When we're presented with problems where the two potential answers are "it's a lot harder than it looks" and "the people working on it are idiots" I tend to lean towards the former. But hey, when it is the latter there's usually a good market opportunity. Just I've found that ___domain expertise is seeing the nuance that you miss when looking at 10k ft.




First you have to figure out what problem to attack. Research, training production models, and production inference all have very different needs on the software side. Then you have to work out what the decision tree is for your customers (so depends who you are in this equation) and how you can solve some important problem for them. In all of this for say training a big transformer numpy isn't going to help you much so it doesn't matter if it's faster for some small cases. If you want to support a lot of model flexibility (for research and maybe training) then you need to do some combination of hand-writing chip-specific kernels and building a compiler that can do some or most of that automatically. Behind that door is a whole world of hardware-specific scheduling models, polyhedral optimization, horizontal and vertical fusion, sparsity, etc, etc, etc. It's a big and sustained engineering effort, not within the reach of hobby developers, so you go back to the question of who is paying for all this work and why. Nvidia has clarity there and some answers that are working. Historically AMD has operated on the theory that deep learning is too early/small to matter, and for big HPC deployments they can hand-craft whatever tools they need for those specific contracts (this is why ROCm seems so broken for normal people). Google built TensorFlow, XLA, Jax, etc for their own workloads and the priorities reflect that (e.g. TPU support). For a long time the great majority of inference workloads were on Intel CPUs so their software then reflected that. Not sure what tiny corp's bet here is going to be.

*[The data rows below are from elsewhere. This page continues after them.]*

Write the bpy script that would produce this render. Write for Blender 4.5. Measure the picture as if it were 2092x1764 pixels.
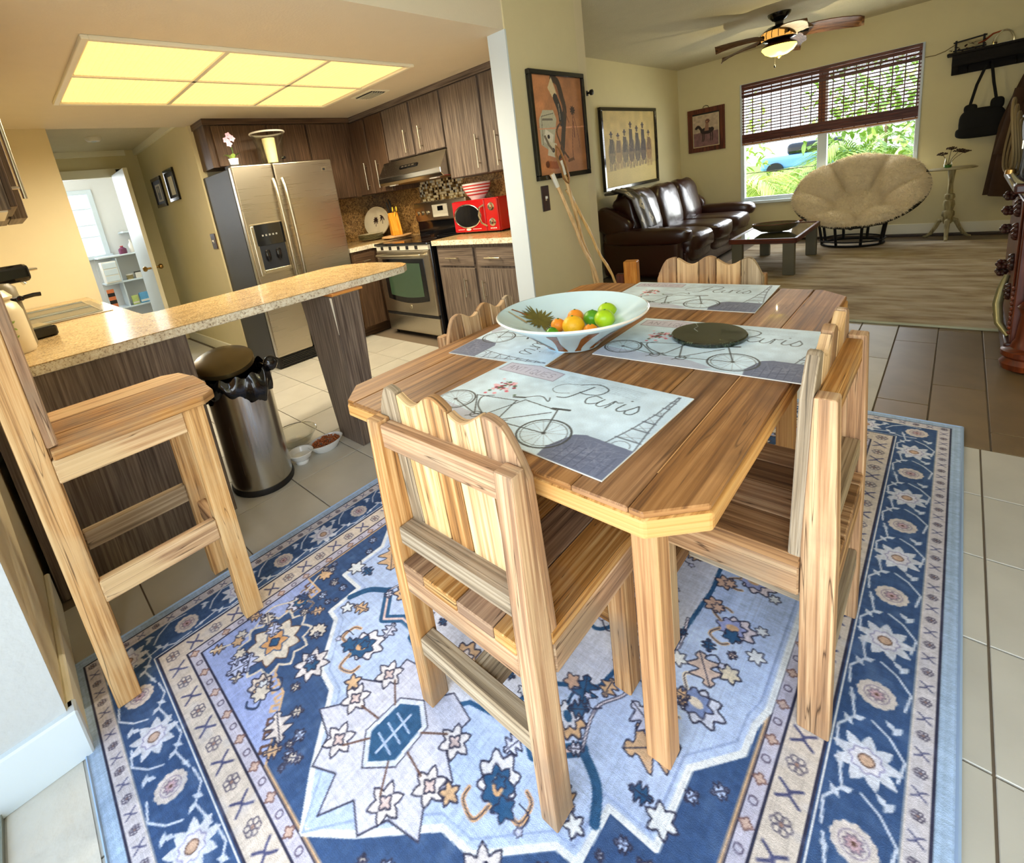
import bpy, math, random
import numpy as np
from mathutils import Matrix, Vector
random.seed(7); RNG = np.random.RandomState(11)
PI = math.pi
SC = bpy.context.scene
COL = SC.collection
for o in list(bpy.data.objects): bpy.data.objects.remove(o)

# ------------------------------------------------------------------ camera
cam = bpy.data.cameras.new('camera'); camo = bpy.data.objects.new('camera', cam); COL.objects.link(camo)
_R = [[0.7020542796, 0.0667477605, -0.7089883814], [0.6970773614, -0.2679896509, 0.6650298484], [-0.1456122958, -0.9611068013, -0.2346716341]]
camo.matrix_world = Matrix(((_R[0][0], -_R[0][1], -_R[0][2], 0), (_R[1][0], -_R[1][1], -_R[1][2], 0), (_R[2][0], -_R[2][1], -_R[2][2], 1.3), (0, 0, 0, 1)))
cam.sensor_fit = 'HORIZONTAL'; cam.sensor_width = 36.0
cam.lens = 36.0 * 979.178 / 2092
cam.shift_x = (1046 - 946.887) / 2092; cam.shift_y = (628.342 - 882) / 2092
cam.clip_start = 0.02
SC.camera = camo
# ------------------------------------------------------------------ light
SC.view_settings.view_transform = 'Standard'; SC.view_settings.look = 'None'
SC.view_settings.gamma = 1.0; SC.view_settings.use_curve_mapping = False
SC.view_settings.exposure = 0.55
w = bpy.data.worlds.new('sky'); SC.world = w; w.use_nodes = True
nt = w.node_tree; bg = nt.nodes['Background']
tc = nt.nodes.new('ShaderNodeTexCoord'); sx = nt.nodes.new('ShaderNodeSeparateXYZ'); rp = nt.nodes.new('ShaderNodeValToRGB')
nt.links.new(tc.outputs['Generated'], sx.inputs[0]); nt.links.new(sx.outputs['Z'], rp.inputs[0]); nt.links.new(rp.outputs[0], bg.inputs[0])
rp.color_ramp.elements[0].position = 0.0; rp.color_ramp.elements[0].color = (0.86, 0.93, 0.95, 1)
rp.color_ramp.elements[1].position = 0.6; rp.color_ramp.elements[1].color = (0.55, 0.74, 1.0, 1)
bg.inputs[1].default_value = 2.3
def area(name, loc, rot, sx_, sy_, power, col):
    l = bpy.data.lights.new(name, 'AREA'); l.shape = 'RECTANGLE'; l.size = sx_; l.size_y = sy_; l.energy = power; l.color = col
    o = bpy.data.objects.new(name, l); COL.objects.link(o); o.location = loc; o.rotation_euler = rot
    return o
area('daylight_glass_door', (0.1, -0.62, 1.08), (PI / 2, 0, 0), 1.7, 1.95, 34, (0.86, 0.93, 1.0))
area('daylight_pantry', (-8.1, 0.55, 1.9), (0, -PI / 2 * 0.8, 0), 1.0, 0.9, 26, (0.92, 0.96, 1.0))
area('daylight_living_window', (-1.27, 8.15, 1.35), (-PI / 2, 0, 0), 1.8, 1.5, 58, (0.97, 0.98, 1.0))
sun = bpy.data.lights.new('sun', 'SUN'); sun.energy = 6.0; sun.angle = 0.05; sun.color = (1, 0.95, 0.85)
suno = bpy.data.objects.new('sun', sun); COL.objects.link(suno); suno.rotation_euler = Vector((0.80, 0.16, -0.62)).to_track_quat('-Z', 'Y').to_euler()

# ------------------------------------------------------------------ colour helpers
def s2l(c):
    c = c / 255.0
    return c / 12.92 if c <= 0.04045 else ((c + 0.055) / 1.055) ** 2.4
def C(r, g, b): return (s2l(r), s2l(g), s2l(b), 1.0)

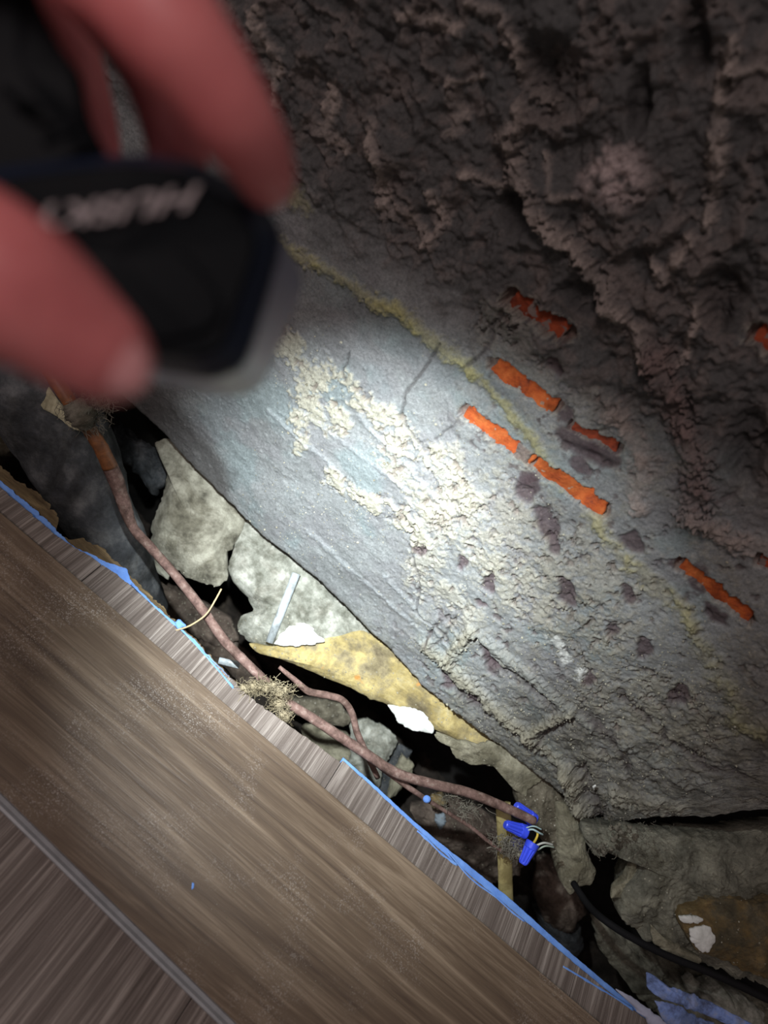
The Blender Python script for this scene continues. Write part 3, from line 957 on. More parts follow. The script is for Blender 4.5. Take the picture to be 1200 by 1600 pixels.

The change in the landscape I see now is that the models are big enough and useful enough that the commercial appetite for inference is expanding rapidly, hardware supply will continue to be constrained, and so tools that can reduce production inference cost by a percentage are starting to become a straight forward sale (and thus justify the infrastructure investment). This is not based on any inside info but when I look at companies like Modular and Octo that's a big part of why I think they probably will have some success.